Raymond Kania
This paper deals with the use of second persons in Virgil’s Georgics: we should distinguish between the
addressee (Maecenas) and imagined figures that are not addressed but rather apostrophized. Apostrophe
is poetic, creative figure of speech and thus a potential vehicle for artifice or representation (see Quint.
Inst. 9.1.11, 9.2.26-7 and Culler 1981: 134-46). Thus it opens space within didactic poetry’s generally
veridical discourse for fiction: the poet is free to fashion the apostrophized “audience” as he likes, since
it is not present and unreal. The use of both address and apostrophe also creates a potential for
ambiguity: I argue that Virgil takes advantage by apostrophizing Octavian/Caesar as he will or might be
rather than addressing him as he is.
The distinction between apostrophe and address amends a schematic account of didactic poetry
offered by K. Volk. I start from Volk’s notion of “poetic simultaneity” as a characteristic of the genre: a
didactic poem enacts instruction—it is the poet speaking to one or more “students,” and so it “tells the
story of its own coming into being” (2002: 37-40, 120-39). Since Maecenas is no farmer, however, more
appropriate students are needed. Thus Volk must posit a “double discourse” in which the poet speaks in
turn to two audiences, both of which “exist inside the poem,” though the farmers cannot hear the words
directed to Maecenas (2002: 137-9). I agree that there is no sign of communication between the two, but
this demands a further, ontological distinction. The addressee is real with respect to the poet and
complicit in his project, that is, aware of the poem itself as a poem. With apostrophe, by contrast, the
poet invokes figures who are not present but rather imagined: these include farmers whom, though they
cannot be the poem’s real readers or hearers, the poet imagines as learners to serve the didactic premise.
An illustration lies in the opening of Georgics Book Two. First the poet speaks directly to his
“students” the farmers (discite ... agricolae, 35-6). Whereas these agricolae are positioned explicitly as
learners, the subsequent turn to Maecenas is a very different appeal: tuque ades inceptumque una
decurre laborem (29). Maecenas is truly “simultaneous” with the poem itself: his role as addressee
demands appreciation of, not the utility or the veracity of the material, but the poet’s work in progress;
his favor is sought via a nautical metaphor (pelagoque volans da vela patenti, 41) that emphasizes the
difference between the farmers’ labor and that of the poet, in which Maecenas is complicit. The well-
worn, Homeric “100 mouth” trope (42-4) for poetic effort further marks Maecenas’ role as that of a
learned reader. All this emphasizes the distinction between the student-farmers and the addressee, whose
concern is for the poem itself as an expression of aesthetic, ideological concerns.
The poem’s first appeal to Caesar is oriented towards a dubious future: tuque adeo, quem mox quae
sint habitura deorum / concilia incertum est ... Caesar (1.24-5).
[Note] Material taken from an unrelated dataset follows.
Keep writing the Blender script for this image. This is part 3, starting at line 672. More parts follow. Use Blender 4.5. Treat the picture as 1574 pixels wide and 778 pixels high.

One might initially think of this as
flattery meant for another “simultaneous” reader or hearer of the poem. As the passage continues,
however, its fanciful character becomes more apparent when the poet imagines the divine offices
Octavian might someday hold: ipse tibi iam bracchia contrahit ardens / Scorpios et caeli iusta plus
parte reliquit (1.34-5). Thus Virgil splits the difference between address and apostrophe: Octavian is
potentially part of the poem’s genuine audience, but the poet also takes advantage of apostrophe’s fictive
potential in order to call attention to the imagined, or willed, quality of Caesarian pretensions to divinity.